Information supplied

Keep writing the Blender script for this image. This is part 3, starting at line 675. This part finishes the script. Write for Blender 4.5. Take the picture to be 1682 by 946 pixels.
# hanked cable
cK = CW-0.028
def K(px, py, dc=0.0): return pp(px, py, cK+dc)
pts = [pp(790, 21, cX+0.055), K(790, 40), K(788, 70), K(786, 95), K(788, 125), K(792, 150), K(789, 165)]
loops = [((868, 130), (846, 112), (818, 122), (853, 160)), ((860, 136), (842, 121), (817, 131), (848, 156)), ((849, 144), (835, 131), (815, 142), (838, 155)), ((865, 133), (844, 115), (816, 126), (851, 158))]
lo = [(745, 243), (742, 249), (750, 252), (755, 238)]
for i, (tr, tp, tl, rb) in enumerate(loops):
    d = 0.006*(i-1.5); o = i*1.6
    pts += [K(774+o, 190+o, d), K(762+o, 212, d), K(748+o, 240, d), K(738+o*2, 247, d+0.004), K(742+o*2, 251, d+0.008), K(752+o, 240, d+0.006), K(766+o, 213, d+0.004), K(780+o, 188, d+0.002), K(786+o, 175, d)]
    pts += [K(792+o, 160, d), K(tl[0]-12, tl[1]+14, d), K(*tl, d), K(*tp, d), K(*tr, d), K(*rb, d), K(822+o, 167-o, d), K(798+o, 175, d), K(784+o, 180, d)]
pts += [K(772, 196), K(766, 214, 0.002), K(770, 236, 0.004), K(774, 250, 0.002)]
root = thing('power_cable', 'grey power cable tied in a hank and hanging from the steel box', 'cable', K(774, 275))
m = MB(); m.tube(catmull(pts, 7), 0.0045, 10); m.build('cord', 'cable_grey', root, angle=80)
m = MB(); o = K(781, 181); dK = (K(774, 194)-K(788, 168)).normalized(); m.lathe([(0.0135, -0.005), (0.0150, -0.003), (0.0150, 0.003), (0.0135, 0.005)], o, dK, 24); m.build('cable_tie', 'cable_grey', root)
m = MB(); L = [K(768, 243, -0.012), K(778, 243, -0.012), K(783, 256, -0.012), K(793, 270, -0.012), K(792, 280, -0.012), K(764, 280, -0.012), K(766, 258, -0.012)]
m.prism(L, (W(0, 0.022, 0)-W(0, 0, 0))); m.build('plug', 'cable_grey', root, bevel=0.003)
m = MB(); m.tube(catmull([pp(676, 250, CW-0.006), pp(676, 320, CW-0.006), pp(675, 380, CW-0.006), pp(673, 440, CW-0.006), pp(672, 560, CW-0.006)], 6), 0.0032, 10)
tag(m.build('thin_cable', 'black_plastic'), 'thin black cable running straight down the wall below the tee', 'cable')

What is asked
From the listing above, extract every line exactly as it stands.

Task answer
Keep writing the Blender script for this image. This is part 3, starting at line 675. This part finishes the script. Write for Blender 4.5. Take the picture to be 1682 by 946 pixels.
# hanked cable
cK = CW-0.028
def K(px, py, dc=0.0): return pp(px, py, cK+dc)
pts = [pp(790, 21, cX+0.055), K(790, 40), K(788, 70), K(786, 95), K(788, 125), K(792, 150), K(789, 165)]
loops = [((868, 130), (846, 112), (818, 122), (853, 160)), ((860, 136), (842, 121), (817, 131), (848, 156)), ((849, 144), (835, 131), (815, 142), (838, 155)), ((865, 133), (844, 115), (816, 126), (851, 158))]
lo = [(745, 243), (742, 249), (750, 252), (755, 238)]
for i, (tr, tp, tl, rb) in enumerate(loops):
    d = 0.006*(i-1.5); o = i*1.6
    pts += [K(774+o, 190+o, d), K(762+o, 212, d), K(748+o, 240, d), K(738+o*2, 247, d+0.004), K(742+o*2, 251, d+0.008), K(752+o, 240, d+0.006), K(766+o, 213, d+0.004), K(780+o, 188, d+0.002), K(786+o, 175, d)]
    pts += [K(792+o, 160, d), K(tl[0]-12, tl[1]+14, d), K(*tl, d), K(*tp, d), K(*tr, d), K(*rb, d), K(822+o, 167-o, d), K(798+o, 175, d), K(784+o, 180, d)]
pts += [K(772, 196), K(766, 214, 0.002), K(770, 236, 0.004), K(774, 250, 0.002)]
root = thing('power_cable', 'grey power cable tied in a hank and hanging from the steel box', 'cable', K(774, 275))
m = MB(); m.tube(catmull(pts, 7), 0.0045, 10); m.build('cord', 'cable_grey', root, angle=80)
m = MB(); o = K(781, 181); dK = (K(774, 194)-K(788, 168)).normalized(); m.lathe([(0.0135, -0.005), (0.0150, -0.003), (0.0150, 0.003), (0.0135, 0.005)], o, dK, 24); m.build('cable_tie', 'cable_grey', root)
m = MB(); L = [K(768, 243, -0.012), K(778, 243, -0.012), K(783, 256, -0.012), K(793, 270, -0.012), K(792, 280, -0.012), K(764, 280, -0.012), K(766, 258, -0.012)]
m.prism(L, (W(0, 0.022, 0)-W(0, 0, 0))); m.build('plug', 'cable_grey', root, bevel=0.003)
m = MB(); m.tube(catmull([pp(676, 250, CW-0.006), pp(676, 320, CW-0.006), pp(675, 380, CW-0.006), pp(673, 440, CW-0.006), pp(672, 560, CW-0.006)], 6), 0.0032, 10)
tag(m.build('thin_cable', 'black_plastic'), 'thin black cable running straight down the wall below the tee', 'cable')